Local Elected Officials Brainstorm Ways to Serve Unrepresented Districts

Mary Alice Miller
By Mary Alice Miller April 12, 2014 12:38

Local Elected Officials Brainstorm Ways to Serve Unrepresented Districts

By Mary Alice Miller

When a constituent calls the district office of convicted former Assemblyman William Boyland, Jr., the phone is answered with “Good afternoon. 55th Assembly district.” In response to the caller inquiry on staffers still manning that district office, the caller is told, “No. Actually, this is the Speaker’s office. We are referring Assemblyman Boyland’s constituency to their local city council members.”

Asked if that also applies to former Assembly member Barron (East New York), Espinal (Bushwick and Cypress Hills), or Maisel (Canarsie), the answer received is “Yes, because now they are actually city council members. We are also referring to local state senators. But, because the 55th Assembly district does not have a counterpart (in the Senate) unfortunately we are only referring to their New York City (council) counterpart.”

Local state elected officials were asked about the impact of recent budget negotiations on constituents of unrepresented districts.

“I share deep concern. Before I voted on the budget I spoke to that issue in terms of lack of representation in those districts. That’s recorded,” said Assembly member Annette Robinson. “There is some funding in the budget that goes across the board. Even though those districts are not represented by a particular member, we and those who stood on the floor represented them through our votes. “

“Fortunately, because we make up the largest caucus – the Black, Hispanic, and Asian caucus – many of their concerns overlapped the concerns of many members of our caucus,” said Assemblyman Walter Mosley. “There wasn’t any particular issue that I can say was left unaccounted for that might have been directly correlating with one particular district that doesn’t have representation. Caucus issues usually transcend district lines.” Mosley added, “Many of the issues and concerns that we have – particularly in central Brooklyn – were addressed.”

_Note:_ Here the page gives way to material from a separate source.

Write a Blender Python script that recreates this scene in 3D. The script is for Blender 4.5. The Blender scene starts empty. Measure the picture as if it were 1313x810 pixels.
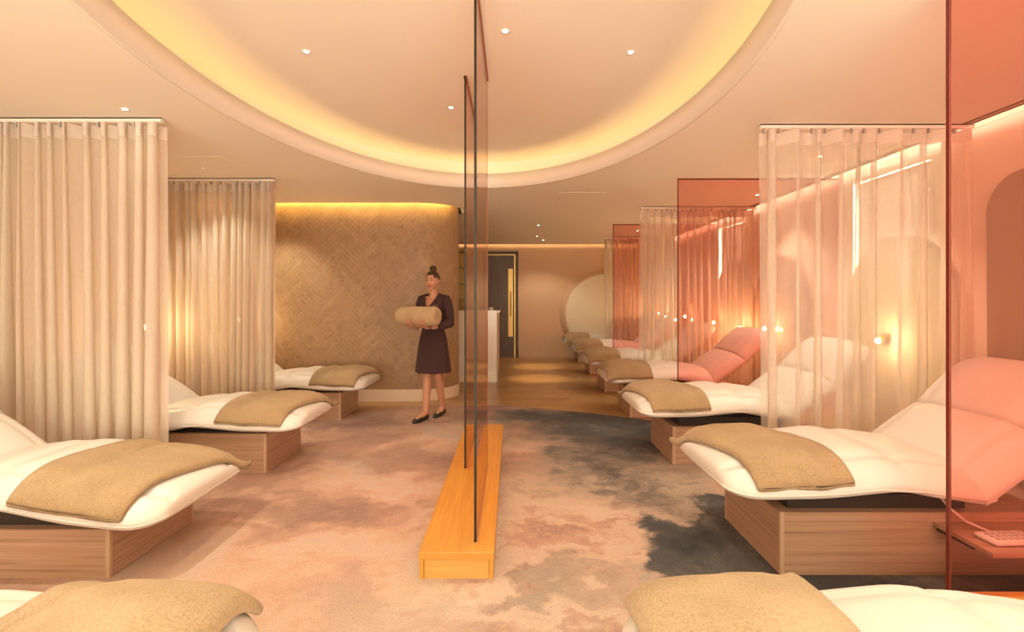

“Whatever programs there are in the budget we can hope that the people in those districts who are in need of support through those resources will somehow receive them. The problem for people who live in districts where there is no representative means there is no voice necessarily that speaks for them specifically,” said State Senator Velmanette Montgomery. “So, we have all of those people who do not have a specific representative who stands up and [advocates] to a commissioner or to departments that are going to be distributing and implementing programs and resources that are in the budget. There is no one speaking specifically for them.”

“However,” Montgomery added, “I am hopeful that some of the organizations in those areas will be able to receive resources in order to support the constituents there even though they don’t have a specific elected official. There is an assumption that there are organizations in those areas that will be receiving funding based on what is in the budget even though they don’t have a specific elected official.”
“We at the caucus are addressing it in terms of how offices that are manned can take up the slack for
those that are unmanned so that people can have a direct connection to a person who lives if not in the district at least in an adjacent district to address their issues. We are talking to the leadership to see how we can set up some kind of triage so that we can deal with ongoing issues,” said Mosley on the matter of constituent services. “When [unmanned district offices] are called, the calls go to 250 Broadway (the Assembly Speaker’s office). Right now we are trying to set up a system where we can have a closer connection to those individuals who are calling and see what we can do to receive the calls.”